Все это мы сочли необходимым сказать прежде, нежели приступим к сочинениям князя Одоевского. Во введении к этим сочинениям мы встречаем те вопросы, которые волновали любознательную душу автора, те задачи, которые хочет распознавать просвещенный ум человека и на которые не дает ответа обыкновенный способ познания. В этом введении высказывается и идея сочинения. Вот она:
«Во все эпохи душа человека стремлением необоримой силы, невольно, как магнит к северу, обращается к задачам, которых разрешение скрывается в глубине таинственных стихий, образующих и связывающих жизнь духовную и жизнь вещественную; ничто не останавливает сего стремления: ни житейские печали и радости, ни мятежная деятельность, ни суетное созерцание; сие стремление столь постоянно, что иногда кажется, оно происходит независимо от воли человека, подобно физическим отправлениям; проходят столетия, все поглощается временем: понятия, нравы, привычки, направление, образ действования, вся прошедшая жизнь тонет в недосягаемой глубине, а чудесная задача всплывает над усопшим миром; после долгой борьбы, сомнений, насмешек новое поколение, подобно прежнему, им осмеянному, испытует глубину тех же таинственных стихий; течение вновь разнообразит имена их, изменяет и понятие об оных, но не изменяет ни их существа, ни их образа действия; вечно юные, вечно мощные, они постоянно пребывают в первозданной своей девственности, и их дивная гармония внятно слышится посреди бурь, столь часто возмущающих сердце человека. Для объяснения великого смысла сих великих деятелей естествоиспытатель вопрошает произведения вещественного мира, сии символы вещественной жизни, историк — живые символы, внесенные в летописи народов, поэт — живые символы души своей».

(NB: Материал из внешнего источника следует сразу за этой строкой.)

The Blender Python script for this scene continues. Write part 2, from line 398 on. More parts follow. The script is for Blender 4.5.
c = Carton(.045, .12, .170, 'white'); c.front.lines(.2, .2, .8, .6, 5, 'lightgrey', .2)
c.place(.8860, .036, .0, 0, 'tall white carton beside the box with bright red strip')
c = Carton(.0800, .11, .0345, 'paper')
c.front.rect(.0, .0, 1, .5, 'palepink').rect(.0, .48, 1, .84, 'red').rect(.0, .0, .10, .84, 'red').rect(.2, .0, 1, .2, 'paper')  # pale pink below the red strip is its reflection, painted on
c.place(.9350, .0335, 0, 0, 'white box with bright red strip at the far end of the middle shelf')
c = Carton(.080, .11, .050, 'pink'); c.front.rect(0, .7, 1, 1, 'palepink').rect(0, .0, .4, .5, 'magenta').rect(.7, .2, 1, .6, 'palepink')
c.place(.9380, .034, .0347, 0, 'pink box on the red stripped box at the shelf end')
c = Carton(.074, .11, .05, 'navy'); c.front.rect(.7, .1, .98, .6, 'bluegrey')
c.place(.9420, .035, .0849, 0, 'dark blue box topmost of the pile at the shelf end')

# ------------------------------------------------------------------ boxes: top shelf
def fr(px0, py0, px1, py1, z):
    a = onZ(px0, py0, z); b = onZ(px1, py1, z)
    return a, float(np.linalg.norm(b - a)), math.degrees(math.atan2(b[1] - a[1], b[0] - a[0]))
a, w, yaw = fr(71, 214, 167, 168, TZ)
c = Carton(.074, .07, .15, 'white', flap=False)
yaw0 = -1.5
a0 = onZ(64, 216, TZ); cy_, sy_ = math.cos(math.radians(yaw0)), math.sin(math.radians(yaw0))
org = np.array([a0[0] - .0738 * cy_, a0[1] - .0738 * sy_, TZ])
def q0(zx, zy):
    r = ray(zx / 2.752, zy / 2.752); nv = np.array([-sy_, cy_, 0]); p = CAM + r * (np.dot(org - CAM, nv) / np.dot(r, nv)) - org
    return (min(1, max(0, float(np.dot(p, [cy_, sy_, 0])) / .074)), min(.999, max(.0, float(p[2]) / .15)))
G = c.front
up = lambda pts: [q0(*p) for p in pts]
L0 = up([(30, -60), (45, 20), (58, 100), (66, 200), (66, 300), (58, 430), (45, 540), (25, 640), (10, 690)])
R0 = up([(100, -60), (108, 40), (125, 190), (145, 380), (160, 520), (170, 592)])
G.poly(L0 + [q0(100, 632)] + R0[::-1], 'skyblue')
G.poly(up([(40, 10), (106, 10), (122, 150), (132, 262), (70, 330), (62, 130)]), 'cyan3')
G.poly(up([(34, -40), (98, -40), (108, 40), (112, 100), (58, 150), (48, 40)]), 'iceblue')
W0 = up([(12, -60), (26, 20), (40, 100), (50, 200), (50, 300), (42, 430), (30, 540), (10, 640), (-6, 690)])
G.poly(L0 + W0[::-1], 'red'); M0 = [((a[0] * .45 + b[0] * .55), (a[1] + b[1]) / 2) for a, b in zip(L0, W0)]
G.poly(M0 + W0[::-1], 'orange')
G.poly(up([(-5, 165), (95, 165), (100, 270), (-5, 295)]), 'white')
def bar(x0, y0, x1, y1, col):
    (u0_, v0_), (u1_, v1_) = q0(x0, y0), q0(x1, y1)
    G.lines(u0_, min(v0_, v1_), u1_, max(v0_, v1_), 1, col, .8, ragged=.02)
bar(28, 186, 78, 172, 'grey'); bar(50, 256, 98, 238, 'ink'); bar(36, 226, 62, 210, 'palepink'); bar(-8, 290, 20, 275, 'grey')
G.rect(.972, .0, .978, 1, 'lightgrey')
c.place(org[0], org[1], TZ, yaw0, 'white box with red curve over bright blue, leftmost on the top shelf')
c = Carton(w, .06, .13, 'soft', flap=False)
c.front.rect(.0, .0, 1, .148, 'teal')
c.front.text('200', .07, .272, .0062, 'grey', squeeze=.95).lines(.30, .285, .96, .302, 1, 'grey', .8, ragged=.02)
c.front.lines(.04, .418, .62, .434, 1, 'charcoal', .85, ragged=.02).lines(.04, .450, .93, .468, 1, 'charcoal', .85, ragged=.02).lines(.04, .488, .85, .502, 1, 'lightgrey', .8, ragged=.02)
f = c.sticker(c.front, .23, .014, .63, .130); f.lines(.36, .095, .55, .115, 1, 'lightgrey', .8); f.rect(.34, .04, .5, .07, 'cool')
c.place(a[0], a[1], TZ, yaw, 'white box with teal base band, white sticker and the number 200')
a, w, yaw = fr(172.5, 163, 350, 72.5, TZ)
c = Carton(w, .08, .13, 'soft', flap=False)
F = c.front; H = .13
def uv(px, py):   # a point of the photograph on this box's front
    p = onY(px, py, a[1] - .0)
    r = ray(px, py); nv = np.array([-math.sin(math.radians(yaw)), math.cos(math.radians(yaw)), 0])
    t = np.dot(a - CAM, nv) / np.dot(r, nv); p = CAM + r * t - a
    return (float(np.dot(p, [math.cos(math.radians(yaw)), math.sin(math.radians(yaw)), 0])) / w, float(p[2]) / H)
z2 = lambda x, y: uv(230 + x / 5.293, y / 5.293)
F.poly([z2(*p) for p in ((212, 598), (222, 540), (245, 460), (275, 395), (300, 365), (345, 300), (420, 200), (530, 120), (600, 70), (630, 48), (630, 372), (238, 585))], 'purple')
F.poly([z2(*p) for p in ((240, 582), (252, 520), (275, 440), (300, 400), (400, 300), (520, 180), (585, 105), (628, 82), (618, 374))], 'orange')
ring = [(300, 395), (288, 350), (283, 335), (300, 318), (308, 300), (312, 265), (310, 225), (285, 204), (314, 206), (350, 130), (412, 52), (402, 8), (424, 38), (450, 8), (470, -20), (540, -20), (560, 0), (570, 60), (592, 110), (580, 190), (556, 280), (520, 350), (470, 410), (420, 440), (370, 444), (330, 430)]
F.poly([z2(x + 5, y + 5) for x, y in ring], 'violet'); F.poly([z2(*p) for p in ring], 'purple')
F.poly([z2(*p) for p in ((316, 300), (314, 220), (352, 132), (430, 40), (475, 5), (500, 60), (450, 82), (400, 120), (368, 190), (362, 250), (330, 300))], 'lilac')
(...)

Чтобы еще более видеть, что хотел описать в своем сочинении автор, выпишем еще несколько строк, чтобы лучше показать, выполнил ли он заданную себе задачу:
«Наш XIX век называют просвещенным, но в самом ли деле мы счастливее того рыбака, который некогда, может быть, в этом самом месте, где теперь пестреет газовая толпа (эти рассуждения происходили на бале), расстилал свои сети?» Что вокруг нас?
«Зачем мятутся народы? Зачем, как снежную пыль, разносит их вихорь? Зачем плачет младенец, терзается юноша, унывает старец? Зачем общество враждует с обществом и еще с каждым из своих членов? Зачем железо рассекает связи любви и дружбы? Зачем преступление и несчастие считается необходимою буквою в математической формуле общества?»
«Являются народы на поприще жизни, блещут славою, наполняют собою страницы истории и вдруг слабеют, приходят в какое-то беснование, как строители вавилонской башни, — и имя их с трудом отыскивает чужеземный археолог посреди пыльных хартий».
«Здесь общество страждет, ибо нет среди его сильного духа, который смирил бы порочные страсти, а благородные направил к благу».
«Здесь общество изгоняет гения, явившегося ему на славу, — и вероломный друг, в угоду обществу, предает позору память великого человека».
«Здесь движутся все силы духа и вещества; воображение, ум, воля напряжены — время и пространство обращены в ничто, пирует воля человека, а общество страждет и грустно чует приближение своей кончины».
«Здесь, в стоячем болоте, засыпают силы; как взнузданный конь, человек прилежно вертит все одно и то же колесо общественной машины, каждый день слепнет все более и более, а машина полуразрушилась: одно движение молодого соседа, и исчезло стотысячелетнее царство».
«Везде вражда, смешение языков, казни без преступления и преступления без казни, и на конце поприща — смерть, ничтожество. Смерть народа… страшное слово!
„Закон природы!“ — говорит один.
„Формы правления!“ — говорит другой.